History of Twenty20 Cricket

Necessity is the mother of invention. The same tenet also applies to the Twenty20 format of cricket. The idea of a shortened format of the game at a professional level was
discussed by the England and Wales Cricket Board (ECB) first in 1998 and then subsequently in 2001. When the Benson & Hedges Cup ended in 2002, the ECB needed another one-day competition to fill its place.

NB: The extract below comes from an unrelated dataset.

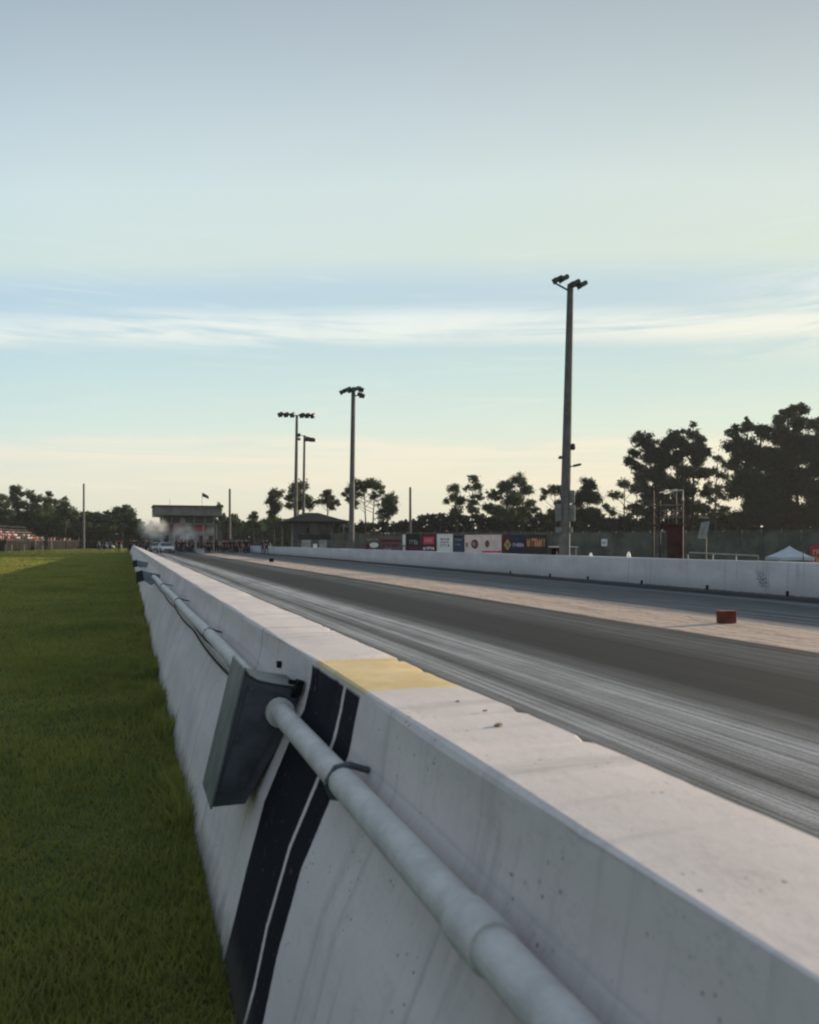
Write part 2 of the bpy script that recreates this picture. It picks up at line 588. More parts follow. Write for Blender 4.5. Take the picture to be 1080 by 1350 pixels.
# left barrier wall: cross-section with a rounded top, slightly uneven along its length
prof = [(.345, -.36), (.352, -.30), (.40, -.12), (.445, .08), (.52, .34), (.655, .64), (.685, .70), (.705, .80), (.716, .885), (.720, .896), (.730, .901), (.88, .9025),
        (1.052, .901), (1.062, .896), (1.066, .885), (1.08, .70), (1.13, .35), (1.2, .0), (1.2, -.05)]
yy = [-3 + .25 * i for i in range(8)] + [-1 + .05 * i for i in range(140)] + [6.0 + .25 * i for i in range(14)] + [9.5 + .6 * i for i in range(40)] + [34 + 3 * i for i in range(34)]
mb = MB()
vs, fs = [], []
for j, yv in enumerate(yy):
    chipL, chipR = [(random.uniform(.004, .012) if random.random() < .10 else 0) + random.uniform(0, .0014) for _ in (0, 1)] if -1 < yv < 6 else (0, 0)
    for i, (px_, pz_) in enumerate(prof):
        if i in (7, 8, 9):
            px_, pz_ = px_ + chipL * (.7 if i < 9 else .3), pz_ - chipL * (.2 if i < 8 else .6)
        elif i in (11, 12, 13):
            px_, pz_ = px_ - chipR * .7, pz_ - chipR * .5
        wv = .004 * math.sin(yv * 1.7 + i) + .003 * math.sin(yv * 4.1 + 2 * i)
        vs.append((px_ + wv * (1 if i < 9 else .5), yv, pz_ + (wv * .5 if pz_ > .1 else 0)))
k = len(prof)
for j in range(len(yy) - 1):
    for i in range(k - 1):
        fs.append((j * k + i, j * k + i + 1, (j + 1) * k + i + 1, (j + 1) * k + i))
fs.append(tuple(range(k)))
fs.append(tuple(range((len(yy) - 1) * k, len(yy) * k)))
mb.add(vs, fs)
left_wall = mb.build('concrete_barrier', WL, smooth=True, sharp=9)
tag(left_wall, 'long white concrete barrier in the foreground with a yellow and black painted band', 'barrier wall')

# pipe rail on its grass side
PIPE = simple('weathered_white_pipe', (.62, .58, .54), .6, 0, .12, 14, .25, 70)
DARK = simple('dark_painted_steel', (.075, .08, .095), .45, .0, .3, 6)
GREYST = simple('grey_sheet_steel', (.075, .08, .088), .5, .0, .25, 5)
BLACK = simple('black_rubber', (.012, .012, .013), .7, 0, .3, 8)
pr = thing('pipe_rail', (.60, 3.8, .68), 'long white pipe run along the grass side of the foreground barrier beyond the grey box', 'pipe')
pts = [(.60 - .10 * ((t - 3.7) / 14.0), t, .685 + .006 * math.sin(t * 1.3)) for t in np.linspace(3.72, 17.35, 30)]
MB().tube(pts, .043, 14).build('pipe', PIPE, pr, smooth=True)
for t in (6.3, 9.8, 13.4):
    X = .60 - .10 * ((t - 3.7) / 14.0)
    b_ = MB().tube([(X - .047, t, .685), (X - .03, t, .722), (X, t, .735), (X + .03, t, .722), (.675, t, .70)], .008, 6)
    b_.tube([(X - .047, t, .685), (X - .03, t, .648), (X, t, .635), (.65, t, .64)], .008, 6)
    b_.build('clamp', GREYST, pr)
pr2 = thing('pipe_rail', (.60, 2, .68), 'short near white pipe coming out of the grey box toward the viewer', 'pipe')
pts = [(.598, t, .675) for t in np.linspace(3.44, -1.5, 14)]
MB().tube(pts, .043, 16).build('pipe', PIPE, pr2, smooth=True)
MB().tube([(.598, 3.40, .675), (.598, 3.36, .675)], .060, 16).build('flange', PIPE, pr2, smooth=True)
for t in (2.35, .35):
    MB().tube([(.598 - .046, t, .675), (.58, t, .716), (.62, t, .722), (.68, t, .70)], .011, 6).tube([(.598 - .046, t, .675), (.57, t, .632), (.62, t, .622)], .011, 6).build('clamp', GREYST, pr2)
for t in (1.35,):
    MB().tube([(.598, t - .06, .675), (.598, t + .06, .675)], .050, 16).build('coupling', PIPE, pr2, smooth=True)
def cable(name, label, dz, ph, x0):
    pts = []
    for t in np.linspace(3.78, 17.2, 34):
        u = (t - 3.78) / 13.4
        h = .615 + dz - .018 * abs(math.sin(t * 1.1 + ph))
        X = (.655 + (h - .64) * .57) - .016 - x0 - .07 * u
        pts.append((X, t, h))
    return tag(MB().tube(pts, .0085, 7).build(name, BLACK, smooth=True, origin=(.6, 3.8, .6)), label, 'cable')
cable('cable', 'upper black cable hung just under the white pipe', .005, 0, .012)
cable('cable', 'lower sagging grey-black cable under the white pipe', -.045, .9, .0)

# sheet-metal beam boxes
bx = thing('junction_box', (.5, 3.45, .3), 'large dark grey sheet-metal box bolted to the foreground barrier beside the black band', 'metal box')
secF = [(.458, .85), (.476, .822), (.51, .802), (.57, .785), (.69, .762), (.64, .61), (.46, .30), (.325, .30)]
MB().prism(secF, 3.42, 3.70).build('body', DARK, bx)
# left outer plate with folded lip
lip = [(.458, .856), (.325, .295), (.318, .297), (.452, .862), (.458, .866), (.480, .832), (.476, .826)]
MB().prism(lip, 3.405, 3.78).build('side_plate', simple('scuffed_grey_plate', (.16, .165, .17), .45, 0, .3, 7), bx)
MB().prism([(.476, .826), (.51, .806), (.57, .789), (.688, .766), (.688, .772), (.57, .795), (.51, .812), (.478, .833)], 3.41, 3.74).build('top_plate', GREYST, bx)
for (X, h, Y) in ((.66, .80, 3.36), (.672, .74, 3.38)):
    MB().tube([(X, Y, h), (X - .03, Y, h + .005)], .011, 6).build('bolt', BLACK, bx)
MB().box((.675, 3.385, .775), (.03, .05, .06), rot=Matrix.Rotation(.3, 3, 'Y')).build('bracket', BLACK, bx)
MB().box((.693, 3.95, .79), (.02, .03, .03)).build('hook', BLACK, bx)
MB().prism([(.475, .795), (.52, .775), (.62, .745), (.59, .62), (.455, .36), (.355, .36)], 3.412, 3.43).build('cover_plate', simple('cover_steel', (.07, .074, .088), .4, .0, .35, 9), bx)
for (X, h) in ((.485, .775), (.60, .735), (.375, .38), (.45, .38), (.425, .57), (.57, .62)):
    MB().tube([(X, 3.415, h), (X, 3.404, h)], .008, 6).build('screw', GREYST, bx)

NAVY = simple('navy_black_face', (.010, .011, .02), .5, 0, .2, 6)
for (d, lab) in ((17.2, 'small dark sensor box on the barrier where the far end of the white pipe stops'), (27.5, 'smaller farther dark sensor box on the barrier beyond the white pipe')):
    y0 = (d - sn * .35) / cs
    r_ = thing('sensor_box', (.35, y0, .6), lab, 'sensor box')
    MB().prism([(.17, .76), (.30, .79), (.33, .57), (.18, .53)], y0, y0 + .28).build('housing', NAVY, r_)
    MB().prism([(.302, .785), (.47, .74), (.66, .70), (.62, .56), (.48, .47), (.332, .565)], y0 + .02, y0 + .24).build('bracket', simple('blue_grey_bracket', (.20, .22, .25), .5, 0, .2, 6), r_)
    MB().prism([(.15, .80), (.34, .83), (.34, .845), (.15, .815)], y0 - .02, y0 + .3).build('hood', simple('pale_hood', (.45, .46, .48), .5), r_)

# right barrier wall, nearer run and farther run
XR = 15.2
yA0, yA1 = -6, lat(474, XR).y
yB1 = lat(322, XR + .25).y
def right_wall(name, label, x0, ya, yb, h):
    mb = MB()
    pf = [(x0, -.05), (x0, .0), (x0 + .02, .12), (x0 + .06, h - .03), (x0 + .075, h - .006), (x0 + .10, h), (x0 + .30, h), (x0 + .33, h - .02), (x0 + .42, -.05)]
    ys_ = list(np.linspace(ya, yb, 70))
    k = len(pf)
    vs, fs = [], []
    for yv in ys_:
        for i, p in enumerate(pf):
            wv = .006 * math.sin(yv * .7 + i * .5) if p[1] > 0 else 0
            vs.append((p[0] + wv, yv, p[1] + wv * .7))
    for j in range(len(ys_) - 1):
        for i in range(k - 1):
            fs.append((j * k + i, (j + 1) * k + i, (j + 1) * k + i + 1, j * k + i + 1))
    fs += [tuple(range(k)), tuple(range((len(ys_) - 1) * k, len(ys_) * k))]
    o = mb.add(vs, fs).build(name, WR, smooth=True)
    return tag(o, label, 'barrier wall')
wa = right_wall('concrete_barrier', 'long grey-white concrete wall along the far side of the track with a tyre scuff', XR, yA0, yA1, .895)
for px in (673, 725, 775, 846, 932, 1038, 1150):
    p = lat(px, XR)
    MB().box((XR + .012, p.y, .13), (.06, .07, .12), bev=.01).build('drain_cover', BLACK, wa)
wb = right_wall('concrete_barrier', 'farther low section of the far track wall in front of the small hip-roofed hut', XR + .22, yA1 + .3, yB1, .90)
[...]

The cricketing authorities were looking to boost the game's popularity with the younger
generation in response to dwindling crowds and reduced sponsorship. It was intended to
deliver fast paced, exciting cricket accessible to thousands of fans who were put off by
the longer versions of the game. Stuart Robertson, the marketing manager of the ECB,
proposed a 20 over per innings game to county chairmen in 2001 and they voted 11-7
in favour of adopting the new format. A media group was invited to develop a name for
the new game and Twenty20 was the chosen title.

The first official Twenty20 matches were played on June 13, 2003 between a variety of
English counties in the Twenty20 Cup. The first Twenty20 game at Lord's was held on
July 15, 2004 between Middlesex and Surrey. It attracted a crowd of 26,500 - the
largest audience for any county cricket game other than a one-day final since 1953.

Since then, Twenty20 spread across the world with Australia and South Africa embracing
it before the other ICC Test playing nations. India was, in fact, among the last ICC Test
nation to adapt and adopt the Twenty20 format. The revolution truly began after India
won the inaugural World T20 Cup in South Africa in September, 2007.

The Indian Premier League was the league extraordinaire that took the world by storm.
The first season was held from April 18, 2008 to June 1, 2008. Underdogs Rajasthan
Royals, led by Shane Warne, pipped MS Dhoni-led Chennai Super Kings in the final to
win the first title at the DY Patil Stadium in Navi Mumbai.

The eight-team tournament, based on regional loyalties, played each other two times on
a home and away basis. The tournament lasted for 46 runs with 59 matches scheduled,
out of which 58 took place and one was washed out due to rain.

The IPL also for the first time brought about an unique team and player auction system
that brought the best international cricketers with Indian players under one roof. Among
the top international cricketers who came to the party were Adam Gilchrist, Matthew
Hayden, Shaun Pollock, Shoaib Akhtar, Sanath Jayasuriya and Ricky Ponting. The total
prize money for the IPL was $ 3 million.